▶ Data lines
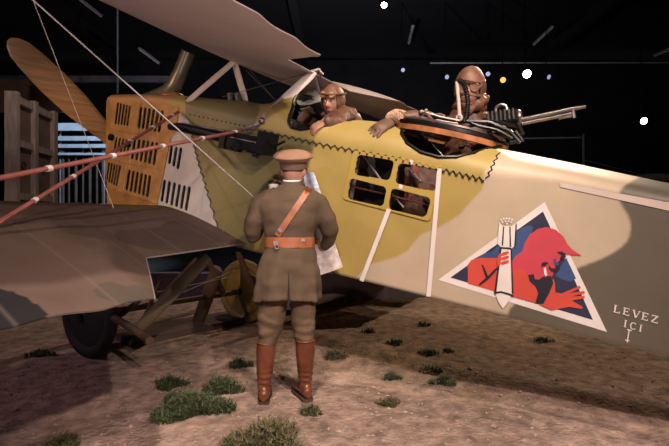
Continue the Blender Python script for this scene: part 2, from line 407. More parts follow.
def grid_mesh(name, Auvz, material, cut, colour=True):
    nu, nr = Auvz.shape[:2]; idx = np.arange(nu*nr).reshape(nu, nr); nx = np.roll(idx, -1, axis=1)
    f = np.stack([idx[:-1], nx[:-1], nx[1:], idx[1:]], -1).reshape(-1, 4)
    flat = Auvz.reshape(-1, 3); cen = flat[f].mean(1)
    f = f[~cut(cen)] if cut else f
    w = to_world(flat[None])[0]
    me = bpy.data.meshes.new(name); faces = f.tolist() + ([list(idx[0]), list(idx[-1])] if cut and colour else [])
    me.from_pydata(w.tolist(), [], faces); me.materials.append(material)
    if colour:
        col = np.concatenate([paint_soft(flat), np.ones((len(w), 1))], 1)
        a = me.attributes.new('paint', 'FLOAT_COLOR', 'POINT'); a.data.foreach_set('color', col.astype(np.float32).ravel())
    bm = bmesh.new(); bm.from_mesh(me)
    bmesh.ops.delete(bm, geom=[v for v in bm.verts if not v.link_faces], context='VERTS')
    bmesh.ops.recalc_face_normals(bm, faces=bm.faces); bm.to_mesh(me); bm.free()
    me.shade_smooth(); me.set_sharp_from_angle(angle=math.radians(40)); return me
fus = obj('fuselage', grid_mesh('fuselage', A, MT['paint'], cut_mask), None, plane)
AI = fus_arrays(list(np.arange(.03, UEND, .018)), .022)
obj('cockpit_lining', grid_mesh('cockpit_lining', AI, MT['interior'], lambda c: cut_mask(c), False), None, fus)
# louvred nose panels
cw = plate(cowl_outer, slots[:ncowl], -.008, .0075)
cowl = obj('engine_cowling', cw, MT['cowl'], plane, smooth=False); cowl['label'] = 'ochre louvred sheet-metal cowling'
for a in ([(36, 148), (140, 168), (152, 163)], [(30, 246), (115, 270), (228, 290)], [(150, 163), (143, 130), (150, 75), (160, 62)], [(35, 345), (100, 372), (205, 405)], [(132, 172), (118, 262)], [(108, 280), (96, 365)]):
    obj('panel_seam', MB().tube([PV(*Z2(*q), -.010) for q in a], .006, 8), MT['cowl'], cowl)
for x, y, r in ((60, 180, .034), (118, 205, .026)):
    c = PV(*Z2(x, y), -.006); obj('round_port', MB().cyl(c, c-SB*.03, r), MT['black'], cowl)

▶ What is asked
Transcribe the whole listing exactly. Pictures are excluded.

▶ Output below
Continue the Blender Python script for this scene: part 2, from line 407. More parts follow.
def grid_mesh(name, Auvz, material, cut, colour=True):
    nu, nr = Auvz.shape[:2]; idx = np.arange(nu*nr).reshape(nu, nr); nx = np.roll(idx, -1, axis=1)
    f = np.stack([idx[:-1], nx[:-1], nx[1:], idx[1:]], -1).reshape(-1, 4)
    flat = Auvz.reshape(-1, 3); cen = flat[f].mean(1)
    f = f[~cut(cen)] if cut else f
    w = to_world(flat[None])[0]
    me = bpy.data.meshes.new(name); faces = f.tolist() + ([list(idx[0]), list(idx[-1])] if cut and colour else [])
    me.from_pydata(w.tolist(), [], faces); me.materials.append(material)
    if colour:
        col = np.concatenate([paint_soft(flat), np.ones((len(w), 1))], 1)
        a = me.attributes.new('paint', 'FLOAT_COLOR', 'POINT'); a.data.foreach_set('color', col.astype(np.float32).ravel())
    bm = bmesh.new(); bm.from_mesh(me)
    bmesh.ops.delete(bm, geom=[v for v in bm.verts if not v.link_faces], context='VERTS')
    bmesh.ops.recalc_face_normals(bm, faces=bm.faces); bm.to_mesh(me); bm.free()
    me.shade_smooth(); me.set_sharp_from_angle(angle=math.radians(40)); return me
fus = obj('fuselage', grid_mesh('fuselage', A, MT['paint'], cut_mask), None, plane)
AI = fus_arrays(list(np.arange(.03, UEND, .018)), .022)
obj('cockpit_lining', grid_mesh('cockpit_lining', AI, MT['interior'], lambda c: cut_mask(c), False), None, fus)
# louvred nose panels
cw = plate(cowl_outer, slots[:ncowl], -.008, .0075)
cowl = obj('engine_cowling', cw, MT['cowl'], plane, smooth=False); cowl['label'] = 'ochre louvred sheet-metal cowling'
for a in ([(36, 148), (140, 168), (152, 163)], [(30, 246), (115, 270), (228, 290)], [(150, 163), (143, 130), (150, 75), (160, 62)], [(35, 345), (100, 372), (205, 405)], [(132, 172), (118, 262)], [(108, 280), (96, 365)]):
    obj('panel_seam', MB().tube([PV(*Z2(*q), -.010) for q in a], .006, 8), MT['cowl'], cowl)
for x, y, r in ((60, 180, .034), (118, 205, .026)):
    c = PV(*Z2(x, y), -.006); obj('round_port', MB().cyl(c, c-SB*.03, r), MT['black'], cowl)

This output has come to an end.